Por 17 anos. Foi aí que as histórias do carro e de Wanderlei Natali se cruzaram.

AÇO BRILHANTE

"Vi o carro anunciado no
Estadão durante seis meses. Tive vontade de ir vê-lo, mas fui adiando: sabia que seria paixão à primeira vista. Não aguentei muito tempo. E quando finalmente o vi, fiquei impressionado. O antigo dono nem colocou o FNM em cavaletes, só enchia os pneus e engatava a quinta marcha de vez em quando para empurrá-lo para a frente e para trás para que o motor não travasse", lembra Natali.
Ele fechou negócio, trocou as borrachas, retentores, fluidos e colocou o carro para funcionar. "Pegou de primeira."

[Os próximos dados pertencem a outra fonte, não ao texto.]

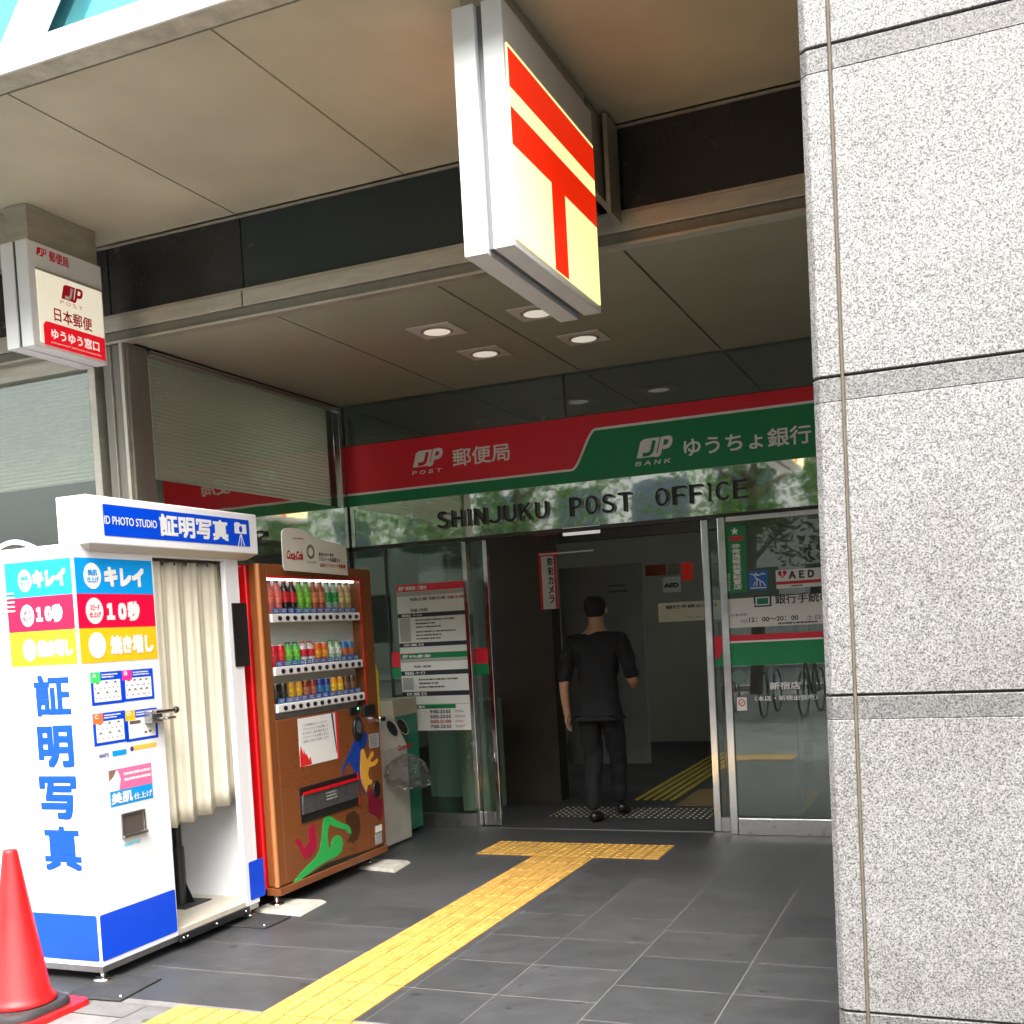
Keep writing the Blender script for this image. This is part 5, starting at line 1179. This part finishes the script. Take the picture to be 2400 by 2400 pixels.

O motor de quatro cilindros e 2.132 cm3 rendia 125 cv. Segundo dados de fábrica na época, o FNM podia chegar aos 165 km/h

E continua íntegro como quando saiu de Xerém. Rodando, o FNM 2150 deve muito pouco a modelos modernos. Os freios, com enormes tambores de alumínio, não têm a mesma refrigeração dos discos, nem a mesma assistência (quem quiser frear deve pisar no pedal com vontade), mas dão conta de parar o sedã com segurança. O câmbio é de cinco marchas, com alavanca no assoalho. Os retrovisores, pequenos, deviam ser suficientes para o trânsito tranquilo dos anos 1960, mas mostram que esse senhor se ressente dos óculos antigos e de grau inferior ao necessário nos dias de hoje.
Entre as particularidades do modelo estão os elementos brilhantes da carroceria, como os para-choques. Se você achar que são cromados, vai cair do cavalo. Eles são de aço inoxidável. Os pneus também são originais. Prova da resistência ao domínio norte-americano nas medidas, em polegadas, os do FNM são em milímetros (400, mais precisamente). Quando for preciso substituí-los, Natali terá de mandar trazê-los da França.